Me había hallado en la completa soledad del lar desde las ocho y media de la mañana, cuando mis hijos se habían ido a la escuela. Toda la tarde había contemplado desde mi ventana, a intervalos ociosos, y con profundo desagrado, cómo se aglutinaban las nubes, evocando pasados temporales que había vivido desde mi niñez, así como el consecuente temor. Mi ciudad natal se hallaba a cien Kilómetros de Melbourne, donde vivía ahora con mi esposo y mis vástagos. En los treinta y tres años subsiguientes, desde que había salido del interior, cada vez que había presenciado cómo se oscurecía el cielo me acordaba de mis propios miedos ante la carencia de raciocinio del tiempo en la década de 1940.
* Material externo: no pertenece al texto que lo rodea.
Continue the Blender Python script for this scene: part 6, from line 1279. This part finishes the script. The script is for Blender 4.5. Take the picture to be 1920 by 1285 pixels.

Las tormentas de aquellos años habían llegado siempre a media tarde. Cuando una tormenta se hallaba en su zénit, el profesor, desde lo alto de la tarima, tenía que encender unas velas en un aula completamente sombría. Antes de que brillara el primer relámpago, me alejé lo más que pude de las terroríficas ventanas. En casa solía ocultarme de los rayos metiéndome debajo de la cama. En la escuela sólo podía presionar la cara contra la mesa y rogar a Dios que no consintiera que el rayo atravesara la ventana. Nunca pensé que un rayo pudiera golpear a un grupo de niños inocentes. Sin embargo, ahora, en mi mente dibujaba el zig zag de oro punzante bajo las nubes negras y perforaba el corazón o el cerebro del niño predestinado para morir aquella tarde."